It might turn out to be an international success story.
A botanical illustrator who was brought up in West Africa
depicts a South American plant being grown in the Dunedin
Botanic Garden winter garden glasshouse in an illustration
and successfully submits it to this year's Margaret Flockton
Exhibition in Sydney.
Well, that is the plan for botanical illustrator Sue
Wickison, who is working on illustrations of the subtropical
Aristolochia ringens, commonly referred to as gaping
Dutchman's pipe.
Ms Wickison lives in Wellington, but has a house in Dunedin
and visits her two University of Otago student offspring
regularly.
It was on one such recent visit she spotted another
Aristolochia, one of the largest singular flowers in the
world, at the Botanic Garden glasshouse, Aristolochia
gigantea.
These flowers can be up to 36cm long and 30cm wide.
Flies are attracted by their sight and smell, but are then
captured by the flower, usually overnight, to ensure that
they carry off the ripe pollen to the next plant once
released.
It is just the sort of flower "which takes you out of your
comfort zone" which attracts the interest of Ms Wickison,
although it was not always easy to get close to examples.
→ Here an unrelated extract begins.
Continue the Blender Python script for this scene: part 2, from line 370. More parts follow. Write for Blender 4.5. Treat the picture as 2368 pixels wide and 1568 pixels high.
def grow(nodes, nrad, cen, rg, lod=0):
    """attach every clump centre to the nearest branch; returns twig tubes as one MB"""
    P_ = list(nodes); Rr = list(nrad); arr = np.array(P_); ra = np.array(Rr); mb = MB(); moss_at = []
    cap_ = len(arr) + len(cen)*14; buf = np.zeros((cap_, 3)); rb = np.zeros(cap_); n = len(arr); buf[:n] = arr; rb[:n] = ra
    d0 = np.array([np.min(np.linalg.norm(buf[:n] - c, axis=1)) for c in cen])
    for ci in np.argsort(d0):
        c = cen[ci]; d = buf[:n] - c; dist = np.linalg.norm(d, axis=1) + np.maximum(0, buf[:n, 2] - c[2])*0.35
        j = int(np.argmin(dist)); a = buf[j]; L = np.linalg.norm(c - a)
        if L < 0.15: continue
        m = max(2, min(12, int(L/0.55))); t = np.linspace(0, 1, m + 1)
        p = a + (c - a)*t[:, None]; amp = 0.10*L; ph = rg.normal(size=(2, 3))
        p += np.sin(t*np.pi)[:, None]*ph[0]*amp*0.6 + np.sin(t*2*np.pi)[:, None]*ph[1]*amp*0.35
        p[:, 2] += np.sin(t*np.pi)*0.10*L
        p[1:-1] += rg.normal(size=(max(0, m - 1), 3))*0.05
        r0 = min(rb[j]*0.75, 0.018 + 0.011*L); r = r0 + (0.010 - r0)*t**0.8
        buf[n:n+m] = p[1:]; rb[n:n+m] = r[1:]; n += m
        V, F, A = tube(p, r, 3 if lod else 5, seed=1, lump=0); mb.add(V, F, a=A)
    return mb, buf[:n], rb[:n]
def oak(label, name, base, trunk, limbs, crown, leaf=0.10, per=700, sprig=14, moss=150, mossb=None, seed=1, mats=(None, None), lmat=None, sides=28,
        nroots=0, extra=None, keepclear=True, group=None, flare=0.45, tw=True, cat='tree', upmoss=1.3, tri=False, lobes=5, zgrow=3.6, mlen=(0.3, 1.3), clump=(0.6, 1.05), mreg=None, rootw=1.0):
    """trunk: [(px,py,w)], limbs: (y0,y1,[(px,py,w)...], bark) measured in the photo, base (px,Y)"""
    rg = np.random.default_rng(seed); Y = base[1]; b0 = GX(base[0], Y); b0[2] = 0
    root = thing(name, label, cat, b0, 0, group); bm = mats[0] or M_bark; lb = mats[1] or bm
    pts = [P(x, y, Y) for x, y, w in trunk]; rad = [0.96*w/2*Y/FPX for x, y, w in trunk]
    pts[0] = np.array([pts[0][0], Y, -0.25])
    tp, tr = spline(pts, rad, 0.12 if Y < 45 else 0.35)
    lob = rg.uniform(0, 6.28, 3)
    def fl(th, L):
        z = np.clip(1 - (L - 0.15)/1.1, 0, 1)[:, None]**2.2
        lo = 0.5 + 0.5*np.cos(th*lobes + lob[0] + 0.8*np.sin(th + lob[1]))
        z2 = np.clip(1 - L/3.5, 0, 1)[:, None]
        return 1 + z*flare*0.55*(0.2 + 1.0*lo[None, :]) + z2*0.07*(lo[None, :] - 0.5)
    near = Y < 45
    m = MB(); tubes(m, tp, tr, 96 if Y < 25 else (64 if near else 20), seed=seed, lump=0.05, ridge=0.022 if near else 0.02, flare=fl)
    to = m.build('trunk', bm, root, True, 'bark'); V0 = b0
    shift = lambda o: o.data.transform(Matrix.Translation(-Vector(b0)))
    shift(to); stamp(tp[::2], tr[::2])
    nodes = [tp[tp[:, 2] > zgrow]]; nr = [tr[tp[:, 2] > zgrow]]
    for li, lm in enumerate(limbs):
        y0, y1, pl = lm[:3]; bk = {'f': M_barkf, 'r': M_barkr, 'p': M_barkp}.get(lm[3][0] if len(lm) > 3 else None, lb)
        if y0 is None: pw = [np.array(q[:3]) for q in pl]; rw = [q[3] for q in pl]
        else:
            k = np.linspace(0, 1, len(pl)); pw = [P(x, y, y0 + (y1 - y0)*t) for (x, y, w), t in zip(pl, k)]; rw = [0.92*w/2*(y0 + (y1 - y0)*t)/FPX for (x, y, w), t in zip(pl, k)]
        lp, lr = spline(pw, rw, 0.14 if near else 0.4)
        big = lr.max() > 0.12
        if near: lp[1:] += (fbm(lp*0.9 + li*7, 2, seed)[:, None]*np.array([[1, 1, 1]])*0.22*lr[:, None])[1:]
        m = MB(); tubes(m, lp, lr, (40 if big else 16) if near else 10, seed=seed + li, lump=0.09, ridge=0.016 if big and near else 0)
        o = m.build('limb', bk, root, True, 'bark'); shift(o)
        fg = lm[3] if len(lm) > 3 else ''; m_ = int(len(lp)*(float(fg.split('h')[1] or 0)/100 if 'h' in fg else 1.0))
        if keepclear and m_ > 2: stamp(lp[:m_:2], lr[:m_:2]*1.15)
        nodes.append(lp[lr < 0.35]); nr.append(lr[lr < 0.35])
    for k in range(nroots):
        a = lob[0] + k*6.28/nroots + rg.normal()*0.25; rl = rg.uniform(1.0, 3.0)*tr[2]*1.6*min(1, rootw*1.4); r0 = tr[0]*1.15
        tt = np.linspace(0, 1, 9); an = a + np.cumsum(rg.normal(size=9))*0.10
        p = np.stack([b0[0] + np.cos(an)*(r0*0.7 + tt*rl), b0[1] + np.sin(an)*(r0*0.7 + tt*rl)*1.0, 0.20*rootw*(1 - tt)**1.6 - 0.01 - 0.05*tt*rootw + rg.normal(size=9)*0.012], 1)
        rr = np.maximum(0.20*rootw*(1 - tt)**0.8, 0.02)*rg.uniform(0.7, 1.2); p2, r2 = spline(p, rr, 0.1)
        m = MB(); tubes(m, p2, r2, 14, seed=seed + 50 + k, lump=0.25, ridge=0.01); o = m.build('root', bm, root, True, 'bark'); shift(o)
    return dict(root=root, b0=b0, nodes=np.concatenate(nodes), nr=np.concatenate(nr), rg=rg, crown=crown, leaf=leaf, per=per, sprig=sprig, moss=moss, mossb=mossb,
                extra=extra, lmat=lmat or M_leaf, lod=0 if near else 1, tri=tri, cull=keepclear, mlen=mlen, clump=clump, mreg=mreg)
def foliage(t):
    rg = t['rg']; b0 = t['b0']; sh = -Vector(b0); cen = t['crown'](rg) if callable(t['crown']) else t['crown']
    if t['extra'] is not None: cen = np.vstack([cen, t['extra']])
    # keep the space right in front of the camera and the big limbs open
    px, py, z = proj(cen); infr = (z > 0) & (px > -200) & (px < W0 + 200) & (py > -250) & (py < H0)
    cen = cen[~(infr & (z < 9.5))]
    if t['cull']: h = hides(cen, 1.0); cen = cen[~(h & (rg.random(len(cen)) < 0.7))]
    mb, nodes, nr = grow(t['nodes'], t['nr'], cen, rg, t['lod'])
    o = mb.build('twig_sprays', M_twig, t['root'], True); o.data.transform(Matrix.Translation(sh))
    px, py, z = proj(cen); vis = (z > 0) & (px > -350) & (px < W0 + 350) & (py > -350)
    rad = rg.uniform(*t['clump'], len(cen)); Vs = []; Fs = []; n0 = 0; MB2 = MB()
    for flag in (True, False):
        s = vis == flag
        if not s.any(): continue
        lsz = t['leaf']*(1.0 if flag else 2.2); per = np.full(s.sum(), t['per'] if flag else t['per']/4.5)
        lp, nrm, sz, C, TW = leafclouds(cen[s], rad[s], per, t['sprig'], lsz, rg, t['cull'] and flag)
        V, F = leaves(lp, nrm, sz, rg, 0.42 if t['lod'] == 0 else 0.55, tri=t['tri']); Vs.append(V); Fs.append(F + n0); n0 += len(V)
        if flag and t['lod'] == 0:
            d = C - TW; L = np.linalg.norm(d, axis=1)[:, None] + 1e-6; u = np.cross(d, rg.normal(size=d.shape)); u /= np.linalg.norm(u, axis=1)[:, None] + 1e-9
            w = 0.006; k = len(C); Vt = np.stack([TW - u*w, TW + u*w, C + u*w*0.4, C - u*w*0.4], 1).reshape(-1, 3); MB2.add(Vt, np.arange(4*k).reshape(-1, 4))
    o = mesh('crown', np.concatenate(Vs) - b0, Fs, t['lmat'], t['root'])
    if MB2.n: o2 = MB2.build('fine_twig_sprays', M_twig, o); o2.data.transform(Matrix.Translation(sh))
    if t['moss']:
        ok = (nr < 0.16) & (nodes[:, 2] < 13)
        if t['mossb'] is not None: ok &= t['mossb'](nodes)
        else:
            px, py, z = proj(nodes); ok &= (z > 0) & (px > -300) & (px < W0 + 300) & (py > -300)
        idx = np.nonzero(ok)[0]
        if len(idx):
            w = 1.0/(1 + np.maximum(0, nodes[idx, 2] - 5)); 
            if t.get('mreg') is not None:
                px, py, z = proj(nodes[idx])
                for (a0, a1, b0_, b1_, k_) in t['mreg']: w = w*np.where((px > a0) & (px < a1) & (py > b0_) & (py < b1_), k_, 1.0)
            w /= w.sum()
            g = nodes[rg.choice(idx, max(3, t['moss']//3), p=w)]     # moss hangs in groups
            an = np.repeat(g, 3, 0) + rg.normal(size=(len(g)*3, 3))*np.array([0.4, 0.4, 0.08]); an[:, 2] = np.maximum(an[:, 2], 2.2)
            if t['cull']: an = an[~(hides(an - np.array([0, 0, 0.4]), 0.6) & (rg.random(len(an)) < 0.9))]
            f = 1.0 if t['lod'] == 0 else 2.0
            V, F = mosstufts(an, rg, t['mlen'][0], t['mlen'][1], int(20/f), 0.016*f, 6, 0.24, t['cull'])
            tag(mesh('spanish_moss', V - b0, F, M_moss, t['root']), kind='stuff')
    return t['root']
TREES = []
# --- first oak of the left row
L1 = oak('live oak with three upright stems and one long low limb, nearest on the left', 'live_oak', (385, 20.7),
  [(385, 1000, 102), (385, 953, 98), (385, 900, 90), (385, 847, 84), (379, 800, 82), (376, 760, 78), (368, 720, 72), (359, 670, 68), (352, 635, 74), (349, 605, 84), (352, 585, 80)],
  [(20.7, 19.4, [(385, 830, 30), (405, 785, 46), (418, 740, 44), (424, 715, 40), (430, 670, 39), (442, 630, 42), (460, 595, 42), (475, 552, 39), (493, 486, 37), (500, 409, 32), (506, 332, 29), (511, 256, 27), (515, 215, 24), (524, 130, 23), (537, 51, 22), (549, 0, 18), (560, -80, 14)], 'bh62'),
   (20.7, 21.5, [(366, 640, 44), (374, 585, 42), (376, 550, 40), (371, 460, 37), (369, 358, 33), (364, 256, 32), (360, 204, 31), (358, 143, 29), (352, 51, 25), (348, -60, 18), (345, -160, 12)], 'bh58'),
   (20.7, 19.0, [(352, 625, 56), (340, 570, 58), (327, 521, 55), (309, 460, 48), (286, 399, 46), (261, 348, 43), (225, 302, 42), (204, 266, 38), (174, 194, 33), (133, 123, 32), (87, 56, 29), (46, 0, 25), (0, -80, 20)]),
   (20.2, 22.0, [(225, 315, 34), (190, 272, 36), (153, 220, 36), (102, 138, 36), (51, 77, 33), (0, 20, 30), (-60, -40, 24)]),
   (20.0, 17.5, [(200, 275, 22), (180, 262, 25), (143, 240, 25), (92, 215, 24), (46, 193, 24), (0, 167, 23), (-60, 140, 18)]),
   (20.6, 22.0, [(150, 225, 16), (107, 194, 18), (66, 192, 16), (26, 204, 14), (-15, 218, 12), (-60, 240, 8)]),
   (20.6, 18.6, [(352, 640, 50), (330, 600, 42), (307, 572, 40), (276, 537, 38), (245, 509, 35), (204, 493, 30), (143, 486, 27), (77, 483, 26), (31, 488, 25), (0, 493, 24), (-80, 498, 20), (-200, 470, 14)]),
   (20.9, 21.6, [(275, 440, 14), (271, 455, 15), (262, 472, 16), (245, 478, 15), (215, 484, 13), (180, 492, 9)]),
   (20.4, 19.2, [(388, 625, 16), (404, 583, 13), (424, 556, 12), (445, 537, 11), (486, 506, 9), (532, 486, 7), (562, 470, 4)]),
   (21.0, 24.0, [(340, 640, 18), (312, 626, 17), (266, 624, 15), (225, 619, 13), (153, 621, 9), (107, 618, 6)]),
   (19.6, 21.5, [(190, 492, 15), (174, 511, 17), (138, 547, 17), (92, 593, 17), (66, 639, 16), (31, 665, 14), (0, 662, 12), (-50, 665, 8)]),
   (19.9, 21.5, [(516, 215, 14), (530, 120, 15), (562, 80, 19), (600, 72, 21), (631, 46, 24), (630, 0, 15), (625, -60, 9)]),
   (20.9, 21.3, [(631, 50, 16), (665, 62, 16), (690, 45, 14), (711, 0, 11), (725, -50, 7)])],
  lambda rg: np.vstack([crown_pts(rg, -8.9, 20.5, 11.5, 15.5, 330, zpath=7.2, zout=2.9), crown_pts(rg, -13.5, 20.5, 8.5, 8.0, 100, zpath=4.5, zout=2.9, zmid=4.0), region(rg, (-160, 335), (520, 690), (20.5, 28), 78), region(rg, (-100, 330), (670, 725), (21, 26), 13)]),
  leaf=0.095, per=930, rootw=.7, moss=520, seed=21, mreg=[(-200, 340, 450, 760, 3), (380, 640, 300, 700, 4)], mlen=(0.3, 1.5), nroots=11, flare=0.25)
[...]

The discovery of the Aristolochia gigantea led to her
exploring the glasshouse and finding the smaller Aristolochia
ringens (which also briefly imprisons it pollinators).
When the Otago Daily Times visited the glasshouse, plant
collection curator Stephen Bishop was assisting Ms Wickison
by providing some cuttings of Aristolochia ringens foliage
and flowers for her to begin drawing.
It would take her about a week to do the drawing and several
more weeks to complete the illustration.
Building up colour in a watercolour was a slow process, she
said.
Ms Wickison was born and raised in Sierra Leone where her
enthusiasm for natural history was fostered by her father,
who was a teacher, amateur botanist and artist who took her
on collecting expeditions.
After completing an honours degree in scientific illustration
at Middlesex University, London, her career as an illustrator
began at the Royal Botanic Gardens in Kew where she spent
nine years.
In 1986, she visited the Solomon Islands to collect orchids
for Kew and, while there, found a previously undiscovered
orchid which has since been named after her - Coelogyne
susanae.
She had not realised her find was previously un-named.